WTI crude oil futures are trading lower today by more than 5%, while ICE Brent futures are down more than 1%.
Crude oil prices have stabilised as the geopolitical risk premium diminishes, with the market increasingly pricing in a diplomatic solution, supported by reports that Iran is proposing to allow free shipping through the Strait of Hormuz, while Donald Trump appears set to make compromises to reach an exit from his war.
Reuters reported yesterday that Iran has proposed a possible breakthrough, suggesting that ships be allowed to pass freely through the Omani section of the Strait of Hormuz if an agreement is reached to avoid further conflict.
This marks the first major indication that Tehran is stepping back from more aggressive demands, such as imposing a unilateral shipping toll. A Western security source told Reuters that the plan is still being developed and depends on Washington meeting Tehran’s conditions.
Furthermore, addressing a key sticking point in talks to end the Iran war, which has closed the Strait of Hormuz for seven weeks and choked off roughly one-fifth of the world’s oil supply, Trump said Tehran had offered not to possess nuclear weapons for more than 20 years.
“We’re going to see what happens. But I think we’re very close to making a deal with Iran,” Trump told reporters outside the White House on Thursday.
Whether Trump’s statements are true or not, the market seems to be buying the ceasefire narrative for now. The economic and political costs are mounting for Trump amid rising prices and growing domestic discontent, as noted in several reports. This has reinforced the hypothesis that Trump wants to find a way out of this war, or at least to make claims about it, to divert attention from energy prices.
According to Politico, President Trump is intensifying efforts to end the Iran war, signalling a willingness to make more compromises despite his tough public posture. A senior Gulf official told Politico that although Trump is serious about a deal, Tehran is refusing to offer a face-saving exit. Key disputes remain over the length of an enrichment moratorium and the removal of Iran’s nuclear materials.
The efficacy of the U.S. blockade is increasingly under scrutiny, with the current maritime posture appearing more as a symbolic projection of authority than a functional enforcement of the waterway’s closure. According to Reuters, shipping data confirms that at least two U.S.-sanctioned supertankers, the RHN and the Alicia, successfully entered the Gulf via the Strait of Hormuz in direct defiance of the newly imposed restrictions. These transits challenge the narrative provided by U.S. Central Command, which maintained that no vessels had breached the perimeter and that ten ships had been intercepted since Monday.
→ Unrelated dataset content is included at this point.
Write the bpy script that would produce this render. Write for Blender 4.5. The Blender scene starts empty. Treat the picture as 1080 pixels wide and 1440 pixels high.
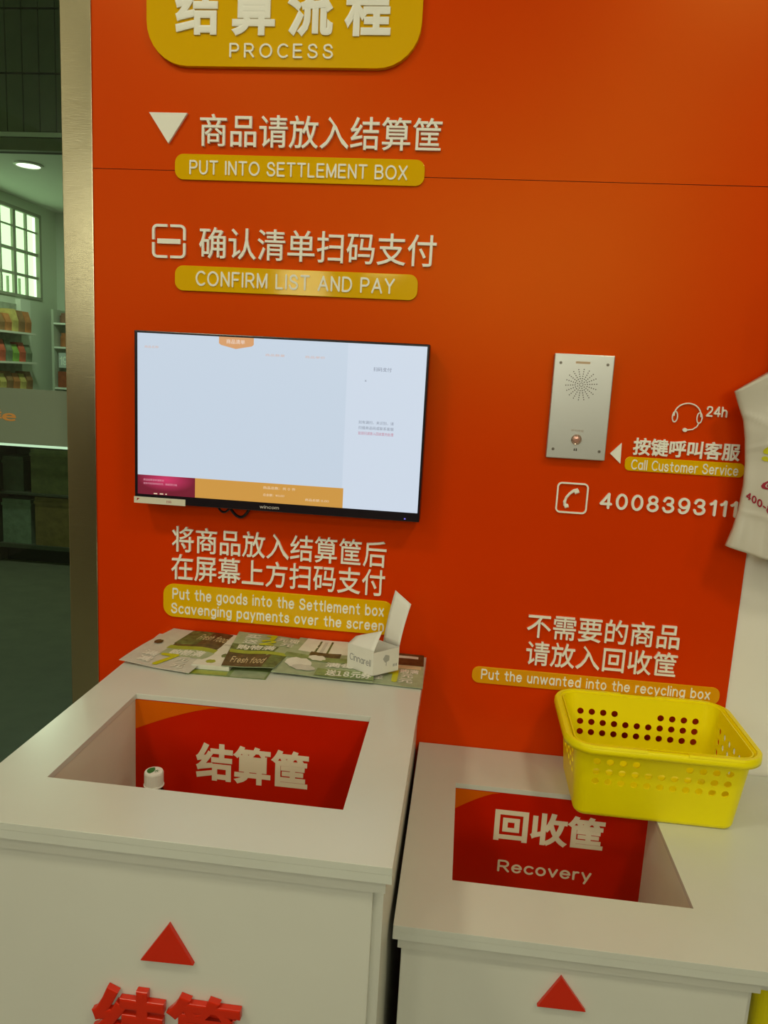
import bpy, math, random
from mathutils import Vector, Matrix, Euler
S = bpy.context.scene
COL = S.collection
random.seed(4)

# ------------------------------------------------------------------ camera
cam_d = bpy.data.cameras.new('camera'); cam = bpy.data.objects.new('camera', cam_d); COL.objects.link(cam)
cr = Vector((0.9924796, 0.11049165, 0.05268618)); cu = Vector((-0.07079375, 0.16697064, 0.98341703)); cf = Vector((-0.09986233, 0.97975119, -0.17353707))
M = Matrix((cr, cu, -cf)).transposed().to_4x4(); M.translation = Vector((0, -1.4552, 1.5))
cam.matrix_world = M
cam_d.sensor_fit = 'VERTICAL'; cam_d.sensor_height = 24; cam_d.lens = 1083.1 / 1440 * 24
cam_d.clip_start = 0.05; S.camera = cam
# ------------------------------------------------------------------ world + light
w = bpy.data.worlds.new('world'); S.world = w; w.use_nodes = True
bg = w.node_tree.nodes['Background']; bg.inputs[0].default_value = (0.93, 1.0, 0.86, 1); bg.inputs[1].default_value = 2.4
def area(name, loc, rot, sx, sy, power, color, shape='RECTANGLE'):
    l = bpy.data.lights.new(name, 'AREA'); l.shape = shape; l.size = sx
    if shape == 'RECTANGLE': l.size_y = sy
    l.energy = power; l.color = color
    o = bpy.data.objects.new(name, l); COL.objects.link(o); o.location = loc; o.rotation_euler = rot
    return o
WARM = (1.0, 0.93, 0.66)
DAY = (1.0, 0.97, 0.78)
WINS = [(-3.3, -2.65, 1.95, 2.85, 2.4), (-1.66, -1.2, 1.95, 2.45, 4.4), (-0.94, -0.6, 2.27, 2.85, 4.4), (-0.42, 0.45, 1.95, 2.85, 4.4), (0.55, 1.4, 1.95, 2.85, 4.4)]
for x0, x1, z0, z1, rad in WINS:      # daylight through the windows of the opposite wall
    area('window_daylight', ((x0 + x1) / 2, -4.99, (z0 + z1) / 2), (math.radians(90), 0, 0), x1 - x0 - 0.04, z1 - z0 - 0.04, rad * math.pi * (x1 - x0) * (z1 - z0), DAY)
LAMPS = [(0.9, -3.6), (-1.2, -3.6), (0.9, -1.5), (-1.2, -1.5), (2.6, -2.5), (-2.8, -2.5)]
for x, y in LAMPS:
    area('ceiling_lamp_light', (x, y, 3.165), (0, 0, 0), 0.34, 0, 13.2, WARM, 'DISK')
area('downlight_beam', (-2.757, 3.236, 2.635), (0, 0, 0), 0.13, 0, 16, (0.95, 1, 0.9), 'DISK')
S.view_settings.view_transform = 'Standard'; S.view_settings.look = 'None'
S.view_settings.exposure = 0.0; S.view_settings.gamma = 1; S.view_settings.use_curve_mapping = False

# ------------------------------------------------------------------ materials
def mat(name, col, rough=0.5, metal=0.0, coat=0.0, emit=0.0, bump=0.0, var=0.0, scale=30, spec=0.5, trans=0.0, ior=1.45, coat_rough=0.08, stretch=None):
    m = bpy.data.materials.new(name); m.use_nodes = True; nt = m.node_tree; b = nt.nodes['Principled BSDF']
    c = (*col, 1)
    b.inputs['Base Color'].default_value = c; b.inputs['Roughness'].default_value = rough; b.inputs['Metallic'].default_value = metal
    b.inputs['Coat Weight'].default_value = coat; b.inputs['Coat Roughness'].default_value = coat_rough
    b.inputs['Specular IOR Level'].default_value = spec; b.inputs['IOR'].default_value = ior
    if trans: b.inputs['Transmission Weight'].default_value = trans
    if emit:
        b.inputs['Emission Color'].default_value = c; b.inputs['Emission Strength'].default_value = emit
        b.inputs['Base Color'].default_value = (0.01, 0.01, 0.01, 1)
    if var or bump:
        tc = nt.nodes.new('ShaderNodeTexCoord'); n = nt.nodes.new('ShaderNodeTexNoise'); n.inputs['Scale'].default_value = scale; n.inputs['Detail'].default_value = 4
        mp = nt.nodes.new('ShaderNodeMapping'); nt.links.new(tc.outputs['Object'], mp.inputs[0]); nt.links.new(mp.outputs[0], n.inputs['Vector'])
        if stretch: mp.inputs['Scale'].default_value = stretch
        if var:
            r = nt.nodes.new('ShaderNodeValToRGB'); e = r.color_ramp.elements
            e[0].position = 0.3; e[1].position = 0.7
            e[0].color = (*[max(0, k * (1 - var)) for k in col], 1); e[1].color = (*[min(1, k * (1 + var)) for k in col], 1)
            nt.links.new(n.outputs['Fac'], r.inputs[0]); nt.links.new(r.outputs[0], b.inputs['Emission Color' if emit else 'Base Color'])
        if bump:
            bp = nt.nodes.new('ShaderNodeBump'); bp.inputs['Strength'].default_value = bump; bp.inputs['Distance'].default_value = 0.001
            nt.links.new(n.outputs['Fac'], bp.inputs['Height']); nt.links.new(bp.outputs[0], b.inputs['Normal'])
    return m
def tint(m, c):
    m.node_tree.nodes['Principled BSDF'].inputs['Specular Tint'].default_value = (*c, 1); return m
ORANGE = tint(mat('orange_lacquer', (0.69, 0.036, 0.0002), 0.33, var=0.03, scale=3, spec=0.62), (1, 0.6, 0.05))
RED = tint(mat('red_board', (0.55, 0.010, 0.0005), 0.3, var=0.05, scale=4), (1, 0.5, 0.1))
ORPRINT = tint(mat('orange_print', (0.66, 0.115, 0.001), 0.3), (1, 0.6, 0.1))
YELLOW = tint(mat('yellow_acrylic', (0.82, 0.47, 0.001), 0.07, spec=0.45), (1, 0.9, 0.5))
LETTER = mat('white_acrylic_letter', (0.94, 0.93, 0.83), 0.35)
PRINTW = mat('white_print', (0.85, 0.84, 0.75), 0.4)
INNERW = mat('cream_print', (0.80, 0.70, 0.52), 0.4)
REDLET = mat('red_acrylic_letter', (0.62, 0.022, 0.004), 0.22)
STONE = mat('white_solid_surface', (0.645, 0.66, 0.585), 0.24, var=0.03, scale=5, bump=0.05)
CABW = mat('white_cabinet', (0.68, 0.68, 0.60), 0.3, var=0.03, scale=4)
CAVW = mat('white_cabinet_inside', (0.74, 0.72, 0.60), 0.4, var=0.04, scale=8)
WALLW = mat('white_wall_paint', (0.88, 0.85, 0.77), 0.5, var=0.02, scale=3)
STEEL = mat('brushed_steel', (0.50, 0.44, 0.27), 0.2, metal=1, bump=0.12, var=0.04, scale=1.0, stretch=(60, 60, 1200))
ALU = mat('satin_aluminium', (0.60, 0.59, 0.53), 0.36, metal=0.75, bump=0.06, scale=400)
BLACK = mat('black_plastic', (0.012, 0.008, 0.012), 0.25)
DARK = mat('dark_hole', (0.03, 0.025, 0.02), 0.7)
HOLE = mat('speaker_hole_black', (0.06, 0.045, 0.03), 0.7)
BASK = tint(mat('yellow_basket_plastic', (0.93, 0.80, 0.001), 0.36, var=0.02, scale=20, bump=0.03), (1, 0.95, 0.4))
BAGM = mat('white_bag_plastic', (0.62, 0.58, 0.49), 0.42, var=0.03, scale=12, bump=0.25)
CRIM = mat('crimson_print', (0.35, 0.01, 0.03), 0.5)
PAPER = mat('white_card', (0.80, 0.78, 0.70), 0.6, var=0.02, scale=40)
FLOORM = mat('dark_floor_tile', (0.125, 0.13, 0.09), 0.45, var=0.12, scale=9)
CEILM = mat('white_ceiling', (0.72, 0.74, 0.68), 0.8)
BEIGE = mat('beige_wall', (0.50, 0.45, 0.34), 0.7)
BROWNW = mat('brown_wainscot', (0.06, 0.035, 0.012), 0.5)

# ------------------------------------------------------------------ mesh helpers
ORG = {}
def org(p): return ORG.get(p.name, Vector((0, 0, 0))) if p is not None else Vector((0, 0, 0))
def obj(name, V, F, m, parent=None, smooth=False, bevel=0.0, at=None, seg=2):
    """one mesh object; V in world coordinates"""
    o0 = Vector(at) if at is not None else org(parent)
    me = bpy.data.meshes.new(name); me.from_pydata([Vector(v) - o0 for v in V], [], F); me.update()
    ms = m if isinstance(m, (list, tuple)) else [m]
    for k in ms: me.materials.append(k)
    o = bpy.data.objects.new(name, me); COL.objects.link(o)
    if parent is not None: o.parent = parent; o.location = o0 - org(parent)
    else: o.location = o0
    ORG[o.name] = o0
    if smooth:
        for p in me.polygons: p.use_smooth = True
    if bevel:
        b = o.modifiers.new('bevel', 'BEVEL'); b.width = bevel; b.segments = seg; b.limit_method = 'ANGLE'
    return o
def tag(o, label, cat, group=None, kind=None):
    if label: o['label'] = label
    if cat: o['category'] = cat
    if group: o['group'] = group
    if kind: o['kind'] = kind
    return o
def thing(name, loc, label, cat, group=None):
    o = bpy.data.objects.new(name, None); o.empty_display_size = 0.05; COL.objects.link(o); o.location = loc; ORG[o.name] = Vector(loc)
    return tag(o, label, cat, group)
def struct(o, label=None):
    o['kind'] = 'structure'
    if label: o['label'] = label; 
    return o
def box(x0, x1, y0, y1, z0, z1):
    V = [(x, y, z) for z in (z0, z1) for y in (y0, y1) for x in (x0, x1)]
    return V, [(0, 2, 3, 1), (4, 5, 7, 6), (0, 1, 5, 4), (2, 6, 7, 3), (0, 4, 6, 2), (1, 3, 7, 5)]
def join(*parts):
    V, F = [], []
    for v, f in parts:
        n = len(V); V += list(v); F += [tuple(i + n for i in q) for q in f]
    return V, F
def bxo(name, dims, m, parent=None, **k):
    V, F = box(*dims); return obj(name, V, F, m, parent, **k)
def ring(x0, x1, y0, y1, a0, a1, b0, b1, z0, z1):
    """rectangular frame x0..x1,y0..y1 with opening a0..a1,b0..b1"""
    o = [(x0, y0), (x1, y0), (x1, y1), (x0, y1)]; i = [(a0, b0), (a1, b0), (a1, b1), (a0, b1)]
    V = [(*p, z1) for p in o] + [(*p, z1) for p in i] + [(*p, z0) for p in o] + [(*p, z0) for p in i]
    F = []
    for k in range(4):
        n = (k + 1) % 4
        F += [(k, n, 4 + n, 4 + k), (8 + n, 8 + k, 12 + k, 12 + n), (k, 8 + k, 8 + n, n), (4 + k, 4 + n, 12 + n, 12 + k)]
    return V, F
def prism(poly, f, d0, d1):
    """poly in 2D, f(u,v,d)->3D"""
    n = len(poly); V = [f(u, v, d0) for u, v in poly] + [f(u, v, d1) for u, v in poly]
    return V, [tuple(range(n))[::-1], tuple(range(n, 2 * n))] + [(k, (k + 1) % n, n + (k + 1) % n, n + k) for k in range(n)]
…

While ING analysts estimate that the closure has disrupted approximately 13 million barrels per day of oil flow, Tehran continues to export over 1.7 million barrels per day by leveraging onshore storage to sustain production levels.
This persistent activity is likely to recalibrate market assessments regarding the actual scope of the supply crisis, even as structural damage continues to weigh on regional stability.
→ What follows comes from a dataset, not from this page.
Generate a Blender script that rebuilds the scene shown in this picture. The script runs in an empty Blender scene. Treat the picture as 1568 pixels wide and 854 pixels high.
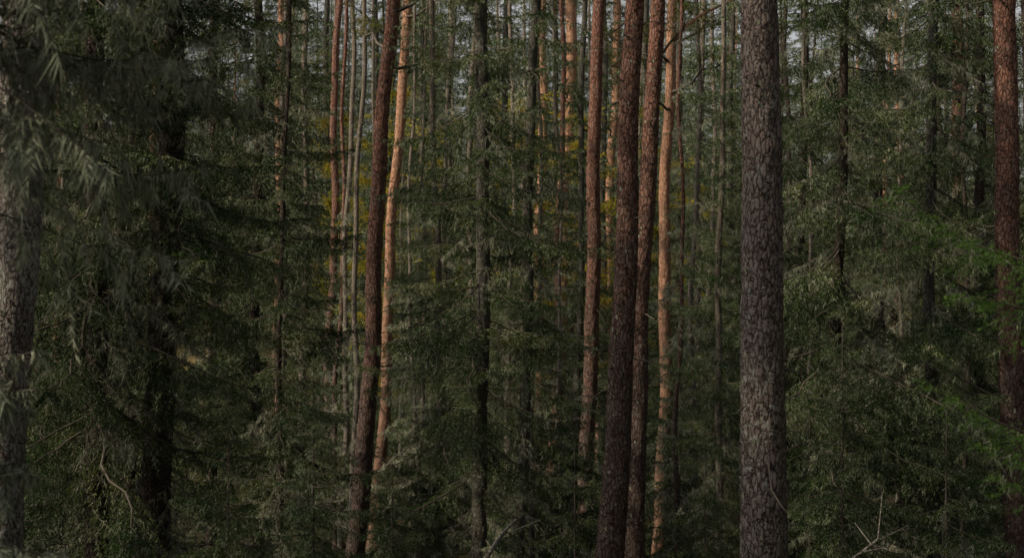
import bpy, math
import numpy as np
rng=np.random.default_rng(11)
FPX=2178.0; CZ=3.0
SUN_EL=37; SUN_AZ=(-0.90,-0.42)   # horizontal direction towards the sun

def sst(a,b,x):
    t=np.clip((np.asarray(x,float)-a)/(b-a),0,1); return t*t*(3-2*t)
def gz(x,y):
    x=np.asarray(x,float); y=np.asarray(y,float)
    b=0.12*np.sin(x*0.9+y*0.3)+0.10*np.sin(y*0.8-x*0.5)+0.25*np.sin(x*0.17+1)*np.sin(y*0.13)
    return -2.6*sst(6,30,y)+12.5*sst(48,125,y)+b*sst(1,8,np.abs(y)+np.abs(x))
def nrm(v):
    return v/np.maximum(np.linalg.norm(v,axis=-1,keepdims=True),1e-9)

class MB:
    def __init__(s): s.V=[];s.F=[];s.M=[];s.S=[];s.n=0
    def add(s,v,f,m,smooth=False):
        v=np.asarray(v,float).reshape(-1,3); f=np.asarray(f,int).reshape(-1,3)
        s.V.append(v); s.F.append(f+s.n); s.n+=len(v)
        s.M.append(np.full(len(f),m,int) if np.isscalar(m) else np.asarray(m,int)); s.S.append(np.full(len(f),smooth,bool))
    def arr(s):
        return np.concatenate(s.V),np.concatenate(s.F),np.concatenate(s.M),np.concatenate(s.S)
    def addp(s,p,R,off):
        v,f,m,sm=p
        s.V.append(v@R.T+off); s.F.append(f+s.n); s.n+=len(v); s.M.append(m); s.S.append(sm)
    def build(s,name,mats):
        v,f,m,sm=s.arr()
        me=bpy.data.meshes.new(name)
        me.vertices.add(len(v)); me.vertices.foreach_set('co',v.astype(np.float32).ravel())
        me.loops.add(len(f)*3); me.loops.foreach_set('vertex_index',f.astype(np.int32).ravel())
        me.polygons.add(len(f)); me.polygons.foreach_set('loop_start',np.arange(0,len(f)*3,3,dtype=np.int32))
        me.polygons.foreach_set('loop_total',np.full(len(f),3,dtype=np.int32))
        for x in mats: me.materials.append(x)
        me.polygons.foreach_set('material_index',m.astype(np.int32))
        me.polygons.foreach_set('use_smooth',sm)
        me.update(calc_edges=True); return me

def tube(mb,P,r,sides,mat,noise=0.0,smooth=True):
    P=np.asarray(P,float); n=len(P); r=np.asarray(r,float)
    T=nrm(np.gradient(P,axis=0))
    ref=np.array([0,1.0,0]) if abs(T[0,1])<0.8 else np.array([1.0,0,0])
    A=nrm(np.cross(T,ref)); B=np.cross(T,A)
    a=np.arange(sides)*2*np.pi/sides
    rr=r[:,None]*np.ones((n,sides))
    if noise>0:
        N=rng.normal(size=(n,sides)); N=(N+np.roll(N,1,0)+np.roll(N,-1,0))/1.7
        big=np.cumsum(rng.normal(size=(n,sides))*0.15,axis=0); big=big-big.mean(0); big=np.clip((big+np.roll(big,1,1)+np.roll(big,-1,1))/3,-1.5,1.5)
        rr=rr*(1+noise*N+noise*0.8*big)
    V=P[:,None,:]+A[:,None,:]*(np.cos(a)[None,:,None]*rr[:,:,None])+B[:,None,:]*(np.sin(a)[None,:,None]*rr[:,:,None])
    i=np.arange(n-1)[:,None]*sides; j=np.arange(sides)[None,:]; k=(j+1)%sides
    q0=(i+j).ravel();q1=(i+k).ravel();q2=(i+sides+k).ravel();q3=(i+sides+j).ravel()
    F=np.concatenate([np.stack([q0,q1,q2],1),np.stack([q0,q2,q3],1)])
    mb.add(V.reshape(-1,3),F,mat,smooth)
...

Optimism surrounding a ceasefire in Lebanon could also add an extra layer of pressure on crude oil prices, given the interconnectedness of the factions in the Middle East.
A 10-day ceasefire between Israel and Lebanon took effect Friday, potentially removing a major obstacle in broader U.S.-Iran peace talks. President Trump expressed optimism, inviting leaders to the White House for “meaningful talks” while signalling he might extend the current truce with Tehran. Israel’s campaign in Lebanon has been a major obstacle to securing a peace deal.
Conversely, despite signs of a potential breakthrough in this war, escalation risks remain, particularly the perception that the United States may be withdrawing because it has failed to achieve its objectives decisively. This would sustain some of the geopolitical risk premium in oil prices, in addition to the premium stemming from long-term structural damage to oil infrastructure across the region.
Also, the outlook remains fragile. Prime Minister Netanyahu insisted that Israeli troops will remain in an “expanded security zone” in Lebanon and demanded Hezbollah’s disarmament, while Israeli security officials remain sceptical of the ceasefire, according to the Wall Street Journal. Meanwhile, Defence Secretary Pete Hegseth warned Iran that the U.S. remains “maximally postured to restart combat operations” if a long-term deal is not reached. Additionally, U.S. and Iranian negotiators have scaled back their expectations for a comprehensive peace deal and are instead seeking a temporary memorandum to prevent a return to conflict, two Iranian sources told Reuters on Thursday.
These underlying escalation factors will keep the risk of a new flare-up alive, particularly outside of market trading hours. Last week, we saw a ceasefire narrative collapse immediately, but Trump still achieved his desired goal: lowering oil prices. I wouldn’t rule out the possibility that the narrative of an impending end to the war and the agreement serves the same purpose: to cap energy prices. It seems that, in Trump’s view, if gasoline prices at the pump don’t rise, then nothing has happened.